*Dataset excerpt*:
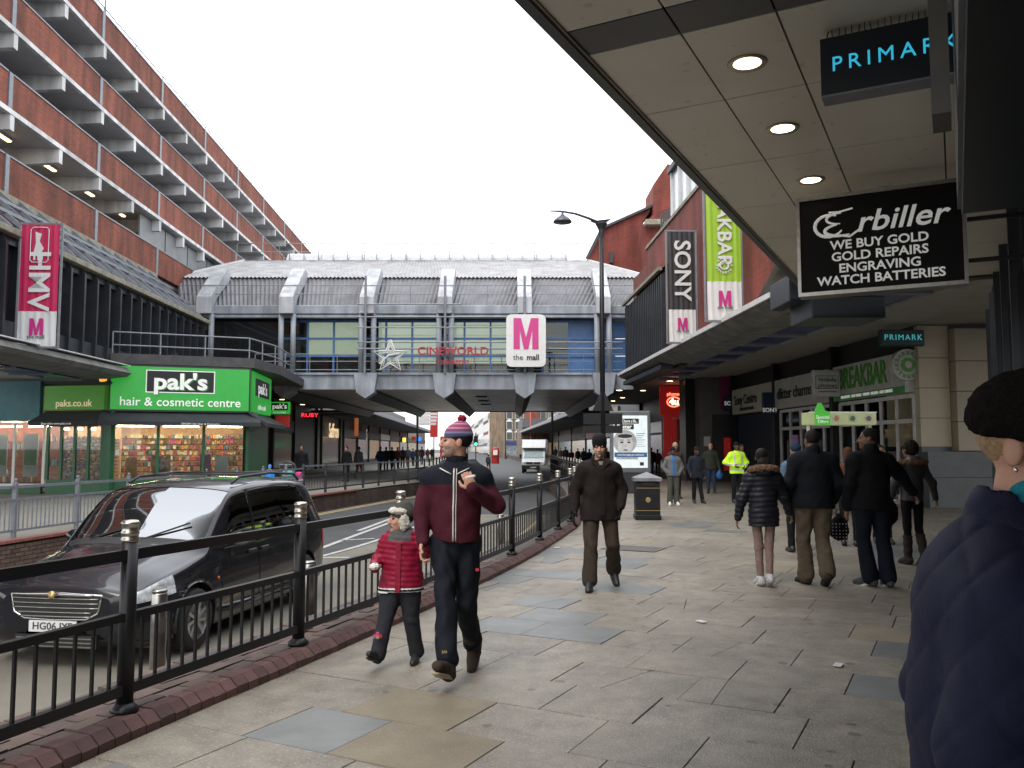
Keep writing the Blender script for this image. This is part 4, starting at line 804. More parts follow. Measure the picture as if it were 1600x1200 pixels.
MB().box(-.75,.75,.03,.2,-.7,.85).build('panel',mat('dark_red_panel',(.08,.004,.006),rough=.4,emit=(.4,.01,.01),es=.15),t)
mb=MB(); mb.tube([(.36*math.cos(a),0,.26*math.sin(a)) for a in np.linspace(0,2*PI,25)],.035,6); mb.build('neon_oval',m_redneon,t); text('4u',.5,mat('neon_white',(1,.9,.8),emit=(1,.8,.6),es=2.5),t,(0,-.02,0),off=.02); text('phones',.26,m_redneon,t,(0,-.02,.42),off=.01)
# far dark closing walls of the arcades
MB().box(12.3,14,24.6,43,0,5).build('rear_block',m_back,rr)
# ================================================================ BANNERS
def banner(label,pxl,pxr,pyt,pyb,Y,split,mtop,word,wm,wsize,logo,mag=m_magenta):
    a=at(pxl,pyt,Y); b=at(pxr,pyb,Y); w=b.x-a.x; h=a.z-b.z
    t=thing('banner',label,'banner',((a.x+b.x)/2,Y,b.z),ANG_A,'vertical banners on the shopping centre fronts')
    n=24
    def cloth(z0,z1,name,m):
        mb=MB(); vs=[]
        for j in range(9):
            for i in range(n+1): vs.append((-w/2+w*i/n,.018*math.sin(i*1.4+j*.15)*(.5+.5*math.sin(i*.7)),z0+(z1-z0)*j/8))
        mb.add(vs,[(j*(n+1)+i,j*(n+1)+i+1,(j+1)*(n+1)+i+1,(j+1)*(n+1)+i) for j in range(8) for i in range(n)]); return mb.build(name,m,t,True)
    cloth(0,h*split,'lower_cloth',m_signwhite); cloth(h*split,h,'upper_cloth',mtop)
    fr=MB(); 
    for z in (-.03,h+.03): fr.bar((-w/2-.08,.03,z),(w/2+.08,.03,z),.06,.05)
    for x in (-w/2-.05,w/2+.05): fr.bar((x,.03,-.03),(x,.03,h+.03),.05,.05)
    fr.build('frame',m_grey,t)
    text(word,wsize,wm,t,(0,-.035,h*(split+1)/2-(h*.06 if logo else 0)),(PI/2,PI/2,0),off=.02,ext=.004)
    mlogo(t,0,-.04,h*split*.55,w*.36,mag)
    text('the mall',w*.14,m_dl,t,(0,-.04,h*split*.55-w*.27),ext=.003)
    return t,w,h
def mlogo(t,x,y,z,s,m):
    P=[(-.5,-.5),(-.5,.5),(-.2,.5),(0,-.12),(.2,.5),(.5,.5),(.5,-.5),(.25,-.5),(.25,.12),(.09,-.5),(-.09,-.5),(-.25,.12),(-.25,-.5)]
    P=[(x+p[0]*s,z+p[1]*s*1.25) for p in P]; mb=MB(); n=len(P)
    tris=[(0,1,12),(1,11,12),(1,2,11),(2,3,11),(3,10,11),(3,9,10),(3,8,9),(3,4,8),(4,5,8),(5,7,8),(5,6,7)]
    mb.add([(p[0],y,p[1]) for p in P],[tuple(t_[::-1]) for t_ in tris]); return mb.build('logo_letter',m,t)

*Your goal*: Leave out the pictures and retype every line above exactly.

*Solution*:
Keep writing the Blender script for this image. This is part 4, starting at line 804. More parts follow. Measure the picture as if it were 1600x1200 pixels.
MB().box(-.75,.75,.03,.2,-.7,.85).build('panel',mat('dark_red_panel',(.08,.004,.006),rough=.4,emit=(.4,.01,.01),es=.15),t)
mb=MB(); mb.tube([(.36*math.cos(a),0,.26*math.sin(a)) for a in np.linspace(0,2*PI,25)],.035,6); mb.build('neon_oval',m_redneon,t); text('4u',.5,mat('neon_white',(1,.9,.8),emit=(1,.8,.6),es=2.5),t,(0,-.02,0),off=.02); text('phones',.26,m_redneon,t,(0,-.02,.42),off=.01)
# far dark closing walls of the arcades
MB().box(12.3,14,24.6,43,0,5).build('rear_block',m_back,rr)
# ================================================================ BANNERS
def banner(label,pxl,pxr,pyt,pyb,Y,split,mtop,word,wm,wsize,logo,mag=m_magenta):
    a=at(pxl,pyt,Y); b=at(pxr,pyb,Y); w=b.x-a.x; h=a.z-b.z
    t=thing('banner',label,'banner',((a.x+b.x)/2,Y,b.z),ANG_A,'vertical banners on the shopping centre fronts')
    n=24
    def cloth(z0,z1,name,m):
        mb=MB(); vs=[]
        for j in range(9):
            for i in range(n+1): vs.append((-w/2+w*i/n,.018*math.sin(i*1.4+j*.15)*(.5+.5*math.sin(i*.7)),z0+(z1-z0)*j/8))
        mb.add(vs,[(j*(n+1)+i,j*(n+1)+i+1,(j+1)*(n+1)+i+1,(j+1)*(n+1)+i) for j in range(8) for i in range(n)]); return mb.build(name,m,t,True)
    cloth(0,h*split,'lower_cloth',m_signwhite); cloth(h*split,h,'upper_cloth',mtop)
    fr=MB(); 
    for z in (-.03,h+.03): fr.bar((-w/2-.08,.03,z),(w/2+.08,.03,z),.06,.05)
    for x in (-w/2-.05,w/2+.05): fr.bar((x,.03,-.03),(x,.03,h+.03),.05,.05)
    fr.build('frame',m_grey,t)
    text(word,wsize,wm,t,(0,-.035,h*(split+1)/2-(h*.06 if logo else 0)),(PI/2,PI/2,0),off=.02,ext=.004)
    mlogo(t,0,-.04,h*split*.55,w*.36,mag)
    text('the mall',w*.14,m_dl,t,(0,-.04,h*split*.55-w*.27),ext=.003)
    return t,w,h
def mlogo(t,x,y,z,s,m):
    P=[(-.5,-.5),(-.5,.5),(-.2,.5),(0,-.12),(.2,.5),(.5,.5),(.5,-.5),(.25,-.5),(.25,.12),(.09,-.5),(-.09,-.5),(-.25,.12),(-.25,-.5)]
    P=[(x+p[0]*s,z+p[1]*s*1.25) for p in P]; mb=MB(); n=len(P)
    tris=[(0,1,12),(1,11,12),(1,2,11),(2,3,11),(3,10,11),(3,9,10),(3,8,9),(3,4,8),(4,5,8),(5,7,8),(5,6,7)]
    mb.add([(p[0],y,p[1]) for p in P],[tuple(t_[::-1]) for t_ in tris]); return mb.build('logo_letter',m,t)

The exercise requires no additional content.